[BEGIN INPUT ROWS]

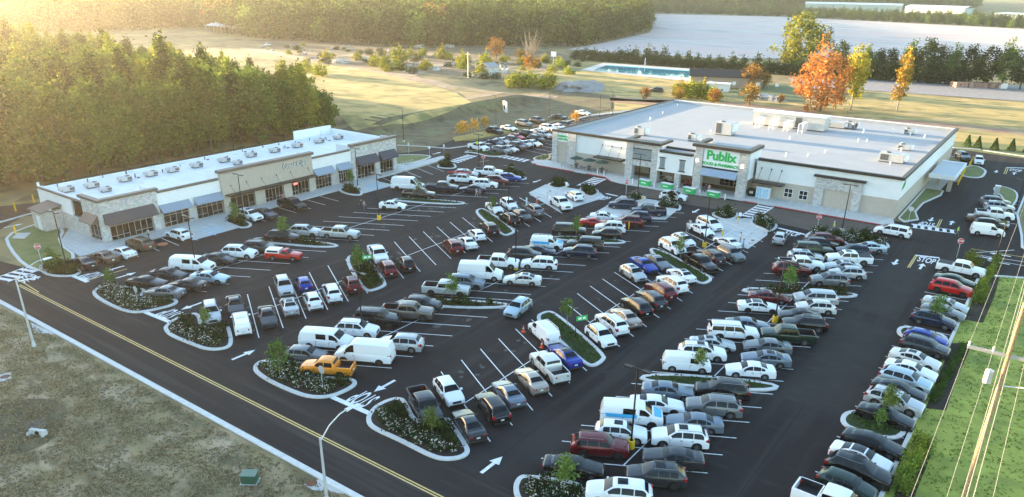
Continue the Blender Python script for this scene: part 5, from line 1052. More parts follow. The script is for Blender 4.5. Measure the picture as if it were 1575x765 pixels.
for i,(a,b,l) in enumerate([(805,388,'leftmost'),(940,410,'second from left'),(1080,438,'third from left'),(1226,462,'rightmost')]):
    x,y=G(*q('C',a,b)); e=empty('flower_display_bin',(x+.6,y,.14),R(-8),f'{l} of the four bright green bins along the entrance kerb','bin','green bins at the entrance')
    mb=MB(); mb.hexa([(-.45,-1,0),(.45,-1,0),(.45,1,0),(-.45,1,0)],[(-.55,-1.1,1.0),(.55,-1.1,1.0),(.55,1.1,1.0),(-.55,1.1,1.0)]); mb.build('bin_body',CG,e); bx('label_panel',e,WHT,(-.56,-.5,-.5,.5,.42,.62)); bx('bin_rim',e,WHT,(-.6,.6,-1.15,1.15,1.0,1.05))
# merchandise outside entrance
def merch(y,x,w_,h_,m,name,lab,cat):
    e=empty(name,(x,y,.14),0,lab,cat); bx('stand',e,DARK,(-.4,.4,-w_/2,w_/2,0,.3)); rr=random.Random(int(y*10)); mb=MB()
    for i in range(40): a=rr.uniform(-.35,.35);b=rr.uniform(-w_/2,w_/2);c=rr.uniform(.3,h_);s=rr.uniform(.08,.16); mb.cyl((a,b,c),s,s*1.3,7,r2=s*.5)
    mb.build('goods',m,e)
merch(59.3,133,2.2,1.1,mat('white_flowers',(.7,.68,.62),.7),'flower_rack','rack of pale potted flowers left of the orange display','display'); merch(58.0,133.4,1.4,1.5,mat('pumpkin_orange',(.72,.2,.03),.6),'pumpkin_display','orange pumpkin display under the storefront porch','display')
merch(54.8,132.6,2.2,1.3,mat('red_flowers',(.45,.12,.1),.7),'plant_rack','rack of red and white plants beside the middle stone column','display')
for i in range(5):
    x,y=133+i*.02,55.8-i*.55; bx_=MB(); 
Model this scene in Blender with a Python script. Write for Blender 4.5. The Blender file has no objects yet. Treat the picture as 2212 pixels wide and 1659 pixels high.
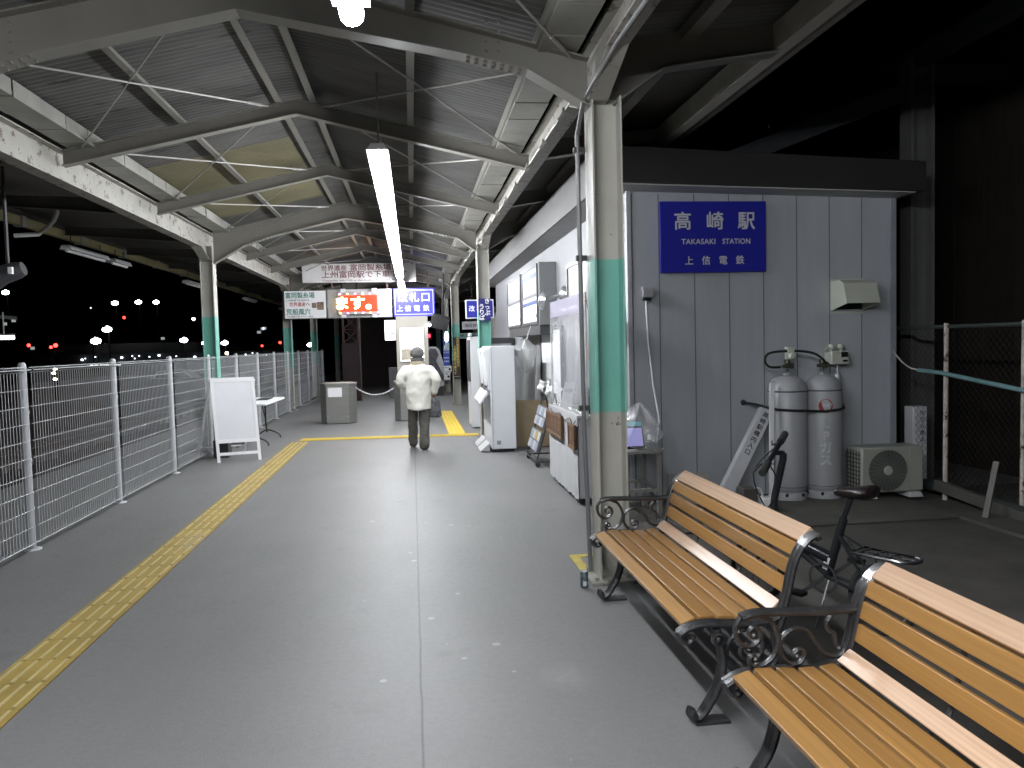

[END INPUT ROWS]

— STATED GOAL —
All entries are to be retyped exactly. Omit any embedded images.

— CORRECT RESULT —
Continue the Blender Python script for this scene: part 5, from line 1052. More parts follow. The script is for Blender 4.5. Measure the picture as if it were 1575x765 pixels.
for i,(a,b,l) in enumerate([(805,388,'leftmost'),(940,410,'second from left'),(1080,438,'third from left'),(1226,462,'rightmost')]):
    x,y=G(*q('C',a,b)); e=empty('flower_display_bin',(x+.6,y,.14),R(-8),f'{l} of the four bright green bins along the entrance kerb','bin','green bins at the entrance')
    mb=MB(); mb.hexa([(-.45,-1,0),(.45,-1,0),(.45,1,0),(-.45,1,0)],[(-.55,-1.1,1.0),(.55,-1.1,1.0),(.55,1.1,1.0),(-.55,1.1,1.0)]); mb.build('bin_body',CG,e); bx('label_panel',e,WHT,(-.56,-.5,-.5,.5,.42,.62)); bx('bin_rim',e,WHT,(-.6,.6,-1.15,1.15,1.0,1.05))
# merchandise outside entrance
def merch(y,x,w_,h_,m,name,lab,cat):
    e=empty(name,(x,y,.14),0,lab,cat); bx('stand',e,DARK,(-.4,.4,-w_/2,w_/2,0,.3)); rr=random.Random(int(y*10)); mb=MB()
    for i in range(40): a=rr.uniform(-.35,.35);b=rr.uniform(-w_/2,w_/2);c=rr.uniform(.3,h_);s=rr.uniform(.08,.16); mb.cyl((a,b,c),s,s*1.3,7,r2=s*.5)
    mb.build('goods',m,e)
merch(59.3,133,2.2,1.1,mat('white_flowers',(.7,.68,.62),.7),'flower_rack','rack of pale potted flowers left of the orange display','display'); merch(58.0,133.4,1.4,1.5,mat('pumpkin_orange',(.72,.2,.03),.6),'pumpkin_display','orange pumpkin display under the storefront porch','display')
merch(54.8,132.6,2.2,1.3,mat('red_flowers',(.45,.12,.1),.7),'plant_rack','rack of red and white plants beside the middle stone column','display')
for i in range(5):
    x,y=133+i*.02,55.8-i*.55; bx_=MB(); 
Model this scene in Blender with a Python script. Write for Blender 4.5. The Blender file has no objects yet. Treat the picture as 2212 pixels wide and 1659 pixels high.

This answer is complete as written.